-- START --

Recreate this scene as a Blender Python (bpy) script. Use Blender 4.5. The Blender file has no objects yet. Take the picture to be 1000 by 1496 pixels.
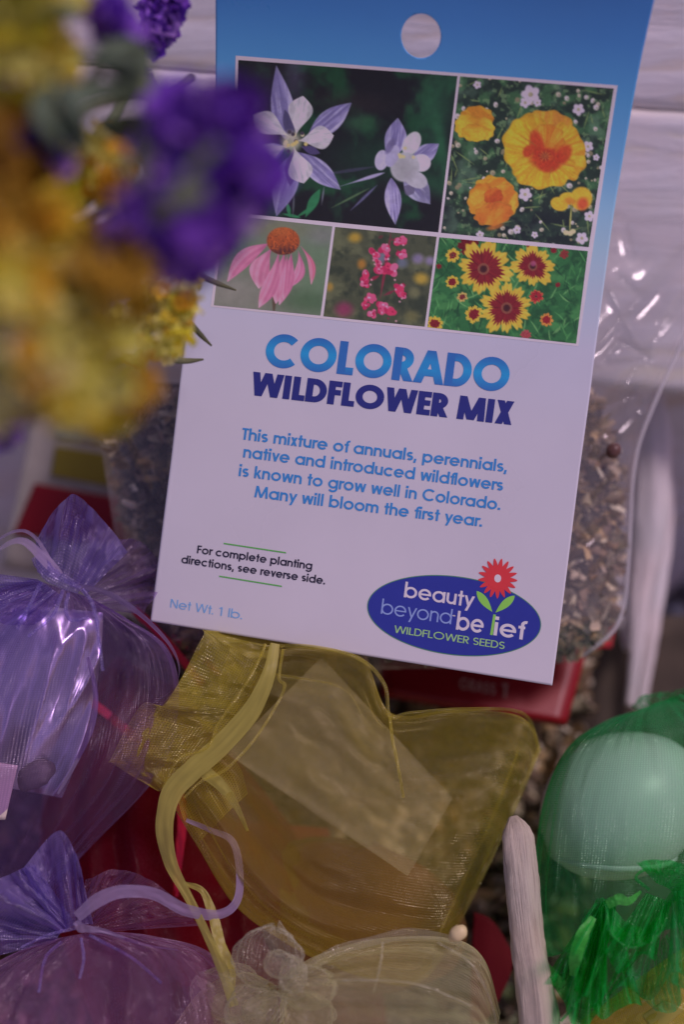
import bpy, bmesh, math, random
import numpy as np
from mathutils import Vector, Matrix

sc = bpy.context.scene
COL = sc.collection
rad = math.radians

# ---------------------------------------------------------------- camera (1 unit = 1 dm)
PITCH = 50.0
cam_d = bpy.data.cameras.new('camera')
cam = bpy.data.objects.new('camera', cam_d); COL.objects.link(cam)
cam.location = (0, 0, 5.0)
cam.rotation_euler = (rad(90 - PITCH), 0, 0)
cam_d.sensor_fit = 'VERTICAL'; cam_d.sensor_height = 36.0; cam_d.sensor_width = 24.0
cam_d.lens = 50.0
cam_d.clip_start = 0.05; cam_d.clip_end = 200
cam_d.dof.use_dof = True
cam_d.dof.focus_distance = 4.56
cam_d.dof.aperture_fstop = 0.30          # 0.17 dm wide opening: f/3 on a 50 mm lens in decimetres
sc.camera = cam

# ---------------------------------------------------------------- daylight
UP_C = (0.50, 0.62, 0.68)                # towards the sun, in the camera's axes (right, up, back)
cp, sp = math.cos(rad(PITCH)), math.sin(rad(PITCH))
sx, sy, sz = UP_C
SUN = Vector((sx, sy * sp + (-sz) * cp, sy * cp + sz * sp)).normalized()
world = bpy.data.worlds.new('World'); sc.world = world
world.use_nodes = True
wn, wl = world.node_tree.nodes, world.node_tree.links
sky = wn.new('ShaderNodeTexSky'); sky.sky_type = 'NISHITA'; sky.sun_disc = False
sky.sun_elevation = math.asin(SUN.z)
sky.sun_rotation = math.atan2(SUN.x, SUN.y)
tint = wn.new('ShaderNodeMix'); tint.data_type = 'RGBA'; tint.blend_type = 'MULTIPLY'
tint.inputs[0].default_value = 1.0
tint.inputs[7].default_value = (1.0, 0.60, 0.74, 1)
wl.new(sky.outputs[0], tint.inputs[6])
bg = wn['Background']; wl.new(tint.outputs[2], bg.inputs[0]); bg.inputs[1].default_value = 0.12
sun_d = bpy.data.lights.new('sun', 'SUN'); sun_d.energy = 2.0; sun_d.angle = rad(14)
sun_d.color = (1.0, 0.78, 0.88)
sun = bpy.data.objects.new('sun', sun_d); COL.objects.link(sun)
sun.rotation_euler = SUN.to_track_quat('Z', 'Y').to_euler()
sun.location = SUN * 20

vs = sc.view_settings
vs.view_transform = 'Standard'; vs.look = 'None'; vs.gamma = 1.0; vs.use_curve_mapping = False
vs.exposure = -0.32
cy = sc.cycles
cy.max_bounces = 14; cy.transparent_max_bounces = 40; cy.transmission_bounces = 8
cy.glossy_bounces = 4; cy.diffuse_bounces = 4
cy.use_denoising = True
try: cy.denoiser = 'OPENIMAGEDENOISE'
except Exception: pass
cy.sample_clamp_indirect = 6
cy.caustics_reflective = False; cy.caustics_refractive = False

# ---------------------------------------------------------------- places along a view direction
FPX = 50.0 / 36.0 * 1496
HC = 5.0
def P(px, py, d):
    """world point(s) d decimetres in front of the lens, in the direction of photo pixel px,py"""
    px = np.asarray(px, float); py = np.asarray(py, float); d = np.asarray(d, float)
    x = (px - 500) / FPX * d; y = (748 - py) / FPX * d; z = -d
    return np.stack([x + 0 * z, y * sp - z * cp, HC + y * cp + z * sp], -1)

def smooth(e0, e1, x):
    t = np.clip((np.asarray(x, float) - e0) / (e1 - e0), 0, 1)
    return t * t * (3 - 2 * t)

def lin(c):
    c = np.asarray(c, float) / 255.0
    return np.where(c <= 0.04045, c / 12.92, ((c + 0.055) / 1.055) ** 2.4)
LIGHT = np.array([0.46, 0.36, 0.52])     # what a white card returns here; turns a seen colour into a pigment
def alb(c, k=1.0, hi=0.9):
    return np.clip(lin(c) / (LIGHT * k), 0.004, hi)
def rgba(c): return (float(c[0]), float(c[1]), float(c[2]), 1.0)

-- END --

Copy each line in full and exactly, omitting any picture.

### ANSWER BELOW
Recreate this scene as a Blender Python (bpy) script. Use Blender 4.5. The Blender file has no objects yet. Take the picture to be 1000 by 1496 pixels.
import bpy, bmesh, math, random
import numpy as np
from mathutils import Vector, Matrix

sc = bpy.context.scene
COL = sc.collection
rad = math.radians

# ---------------------------------------------------------------- camera (1 unit = 1 dm)
PITCH = 50.0
cam_d = bpy.data.cameras.new('camera')
cam = bpy.data.objects.new('camera', cam_d); COL.objects.link(cam)
cam.location = (0, 0, 5.0)
cam.rotation_euler = (rad(90 - PITCH), 0, 0)
cam_d.sensor_fit = 'VERTICAL'; cam_d.sensor_height = 36.0; cam_d.sensor_width = 24.0
cam_d.lens = 50.0
cam_d.clip_start = 0.05; cam_d.clip_end = 200
cam_d.dof.use_dof = True
cam_d.dof.focus_distance = 4.56
cam_d.dof.aperture_fstop = 0.30          # 0.17 dm wide opening: f/3 on a 50 mm lens in decimetres
sc.camera = cam

# ---------------------------------------------------------------- daylight
UP_C = (0.50, 0.62, 0.68)                # towards the sun, in the camera's axes (right, up, back)
cp, sp = math.cos(rad(PITCH)), math.sin(rad(PITCH))
sx, sy, sz = UP_C
SUN = Vector((sx, sy * sp + (-sz) * cp, sy * cp + sz * sp)).normalized()
world = bpy.data.worlds.new('World'); sc.world = world
world.use_nodes = True
wn, wl = world.node_tree.nodes, world.node_tree.links
sky = wn.new('ShaderNodeTexSky'); sky.sky_type = 'NISHITA'; sky.sun_disc = False
sky.sun_elevation = math.asin(SUN.z)
sky.sun_rotation = math.atan2(SUN.x, SUN.y)
tint = wn.new('ShaderNodeMix'); tint.data_type = 'RGBA'; tint.blend_type = 'MULTIPLY'
tint.inputs[0].default_value = 1.0
tint.inputs[7].default_value = (1.0, 0.60, 0.74, 1)
wl.new(sky.outputs[0], tint.inputs[6])
bg = wn['Background']; wl.new(tint.outputs[2], bg.inputs[0]); bg.inputs[1].default_value = 0.12
sun_d = bpy.data.lights.new('sun', 'SUN'); sun_d.energy = 2.0; sun_d.angle = rad(14)
sun_d.color = (1.0, 0.78, 0.88)
sun = bpy.data.objects.new('sun', sun_d); COL.objects.link(sun)
sun.rotation_euler = SUN.to_track_quat('Z', 'Y').to_euler()
sun.location = SUN * 20

vs = sc.view_settings
vs.view_transform = 'Standard'; vs.look = 'None'; vs.gamma = 1.0; vs.use_curve_mapping = False
vs.exposure = -0.32
cy = sc.cycles
cy.max_bounces = 14; cy.transparent_max_bounces = 40; cy.transmission_bounces = 8
cy.glossy_bounces = 4; cy.diffuse_bounces = 4
cy.use_denoising = True
try: cy.denoiser = 'OPENIMAGEDENOISE'
except Exception: pass
cy.sample_clamp_indirect = 6
cy.caustics_reflective = False; cy.caustics_refractive = False

# ---------------------------------------------------------------- places along a view direction
FPX = 50.0 / 36.0 * 1496
HC = 5.0
def P(px, py, d):
    """world point(s) d decimetres in front of the lens, in the direction of photo pixel px,py"""
    px = np.asarray(px, float); py = np.asarray(py, float); d = np.asarray(d, float)
    x = (px - 500) / FPX * d; y = (748 - py) / FPX * d; z = -d
    return np.stack([x + 0 * z, y * sp - z * cp, HC + y * cp + z * sp], -1)

def smooth(e0, e1, x):
    t = np.clip((np.asarray(x, float) - e0) / (e1 - e0), 0, 1)
    return t * t * (3 - 2 * t)

def lin(c):
    c = np.asarray(c, float) / 255.0
    return np.where(c <= 0.04045, c / 12.92, ((c + 0.055) / 1.055) ** 2.4)
LIGHT = np.array([0.46, 0.36, 0.52])     # what a white card returns here; turns a seen colour into a pigment
def alb(c, k=1.0, hi=0.9):
    return np.clip(lin(c) / (LIGHT * k), 0.004, hi)
def rgba(c): return (float(c[0]), float(c[1]), float(c[2]), 1.0)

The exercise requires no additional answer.